A tapestry of thousands of miniature flags shimmered on the cemetery's grassy rise providing symmetry and solemnity.

"When you look at all the flags, you know that resonates with the children and wives," said Leslie Ghiglieri, whose parents are buried here. "How can you come here and not feel grateful?"

Her father was a lieutenant colonel in the South Pacific during World War II and her mother did clerical work for the military. Along with her husband, Andy, Ghiglieri came to the cemetery both to remember her parents and honor those who gave the ultimate sacrifice for their country.

"Today was about remembrance, reflecting, taking time to think about the commitment and willingness to give everything," said Ghiglieri, who lives outside Jacksonville.

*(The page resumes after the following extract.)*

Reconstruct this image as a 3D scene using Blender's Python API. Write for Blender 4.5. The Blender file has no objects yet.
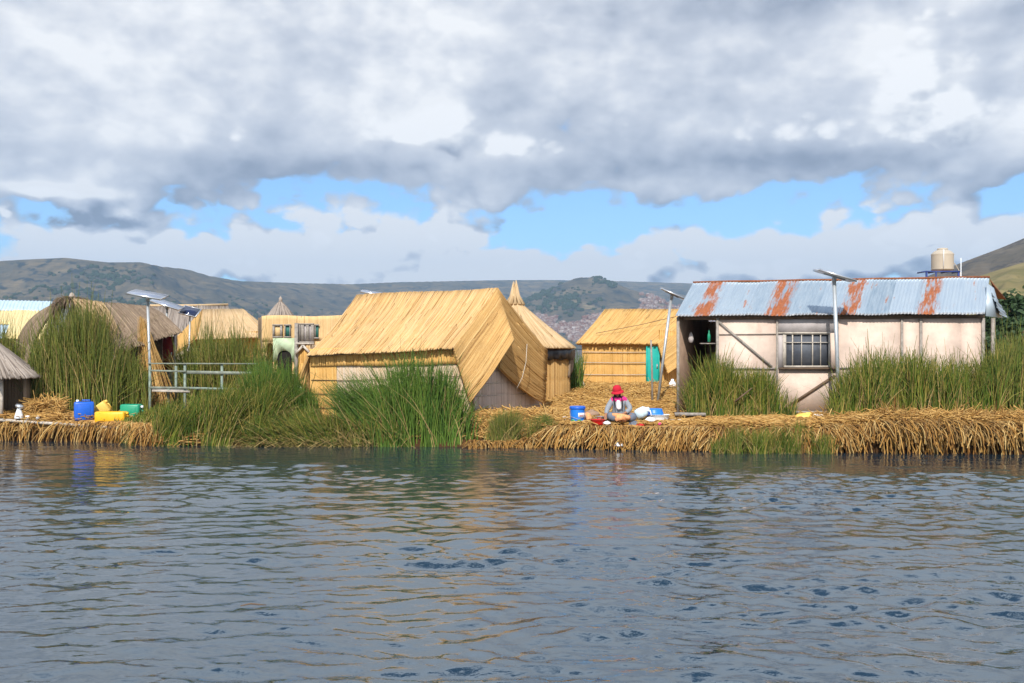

Dozens of youngsters were on hand to watch the generations before them honoring their forbearers.

"People tend to think of the World War II generation as more patriotic, but when you see the young people here, that's encouraging," she said. "They are aware of the threat to liberty and peace that is ongoing."

Jose and Coni Cacho of Eagle Point savored the moment well after many had departed.

Jose Cacho is a first-generation American, whose descendants followed his steps into military service. His son, Jose II, is buried in the Eagle Point National Cemetery.

"A lot of people say this is a holiday," Cacho said. "It's not, it's day of remembrance. I can relate to this event now. Before, it meant different things to me, but now that my son's here, I know the true meaning."